Following are 10 thoughts on managing to the speed of business and its implications to board oversight.

  1. Set the tone for speed at the top. Directors should support the CEO in setting the tone for speed through both actions and words, emphasizing the importance of staying close to the customer, keeping an eye on relevant market trends, organizing for speed, and embracing change.
  2. Focus on high-velocity and high-quality decision-making. Many large companies make high-quality decisions but make them too slowly. There is a time and a place for formality, but for many activities, an unstructured approach is sufficient.
  3. Inculcate a culture of speed. Members of the executive team should have a stake in initiatives to improve and sustain speed. A company must be at least as fast as—and endeavor to be faster than—agile followers of the latest trends in its industry.
  4. Focus on the customer experience. The speed-conscious organization is customer-centric. Accordingly, it places strong emphasis on gaining access to market insights efficiently and in a timely manner, likely through big data solutions and advanced data analytics.
  5. Establish an organizational structure that directly supports lean business behaviors. Open, flexible, and agile structures with flat hierarchies drive efficiencies, speed up innovation cycles, and facilitate collaboration, communication, and faster decision-making and execution. Focused, dedicated teams armed with purpose and clear objectives should be empowered by executive sponsors to tackle well-defined tasks and assisted by appropriate alliance partners. Sponsors keep the effort on the fast track with a fail-fast mentality.
  6. Select the talent who will lead to success. Trite as it might be to say, the best and most diverse talent wins in the digital era. Talent strategy must set the foundation for speed.
  7. Understand external trends. Speed places a premium on recognizing global megatrends and their impact timely. Boards should ensure that management is focused on becoming more future-oriented, mindful of external developments, and resilient in the face of change in the digital age.
  8. Speed must deliver desirable outcomes. Speeding up processes and decisions is not the endgame. Outcomes that are on-strategy validate a faster process.
  9. Learn at the speed of business. A committed learning organization fosters a positive culture that embraces open-mindedness, critical thinking, fresh ideas, and contrarian points of view—all of which are vital to speed. Ongoing knowledge-sharing, networking, collaboration, team learning, and admission of errors and learning from them facilitate speed. Feedback loops regarding interactions with customers, suppliers, regulators, and other outside parties that maximize broad employee participation helps to root out unconscious bias.
  10. Speed requires effective change enablement. When processes and functions are reimagined, and products and services require improvement, the organization should have an established process to organize the necessary stakeholder commitment and drive the needed change.
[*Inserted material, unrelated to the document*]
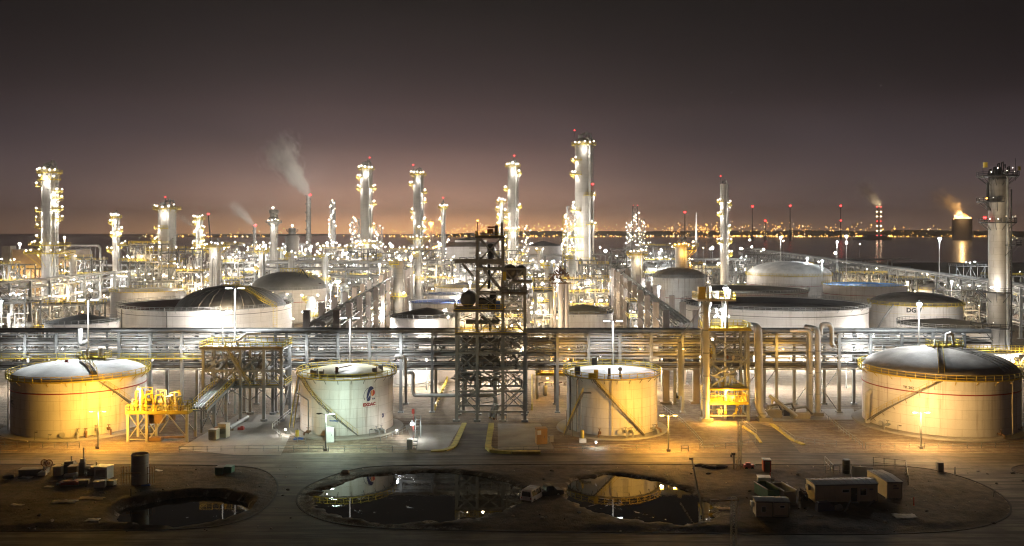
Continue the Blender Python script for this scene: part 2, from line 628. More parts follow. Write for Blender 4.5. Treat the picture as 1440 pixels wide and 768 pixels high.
def shore(v):
    if abs(v[0]) > 60 or not 112 < v[1] < 158:
        return 0.
    q, qi = pond(v[0], v[1])
    lo = WATER[qi]
    return smooth(lo - .12, lo - .02, v[2]) * (1 - smooth(lo + .08, lo + .26, v[2])) * (1 if q < 1.25 else 0)
sh_.data.foreach_set('value', [shore(v) for v in vsg])
tag(go, None, None, kind='structure')

# road sheet with the dirt islands cut out, kerbs round them
m_, n, out = new_mat('dusty_asphalt')
geo = n('ShaderNodeNewGeometry').outputs['Position']
mp = n('ShaderNodeMapping', {'Vector': geo, 'Scale': (.035, .8, 1)}).outputs[0]
a1 = n('ShaderNodeTexNoise', {'Vector': mp, 'Scale': 1.2, 'Detail': 6., 'Distortion': .8}).outputs[0]
a2 = n('ShaderNodeTexNoise', {'Vector': geo, 'Scale': .18, 'Detail': 6., 'Roughness': .65}).outputs[0]
a3 = n('ShaderNodeTexNoise', {'Vector': geo, 'Scale': 5., 'Detail': 3.}).outputs[0]
a4 = n('ShaderNodeTexNoise', {'Vector': n('ShaderNodeMapping', {'Vector': geo, 'Rotation': (0, 0, 1.1), 'Scale': (.06, 1.1, 1)}).outputs[0], 'Scale': 1.2, 'Detail': 4., 'Distortion': 1.6}).outputs[0]
c = n.mix(n.ramp(a2, [(.35, 0.), (.65, 1.)]), (.07, .058, .046), (.19, .158, .118))
c = n.mix(n.ramp(a1, [(.47, 0.), (.6, .85)]), c, (.055, .046, .037))
c = n.mix(n.ramp(a4, [(.55, 0.), (.62, .4)]), c, (.22, .195, .165))
c = n.mix(n.ramp(a3, [(.5, 0.), (.75, .4)]), c, (.09, .08, .07))
b = n('ShaderNodeBump', {'Height': n.m('ADD', a1, n.m('MULTIPLY', a3, .35)), 'Strength': .45, 'Distance': .12})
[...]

What do Atari, Blockbuster, Borders, Palm, and Polaroid have in common? Each failed to keep pace with the market and suffered a long decline before entering bankruptcy or being acquired or liquidated. Each case illustrates how difficult it is to turn away from a business model or a segment of the market that has served the entity’s stakeholders well over the years.

Confidence in facing the future is what every director and leader wants. Speed is dictated by the market—meaning that external and internal factors influence it. The tailwind effect of embracing change and managing to speed breeds desirable confidence in the digital economy.

Jim DeLoach is managing editor of Protiviti.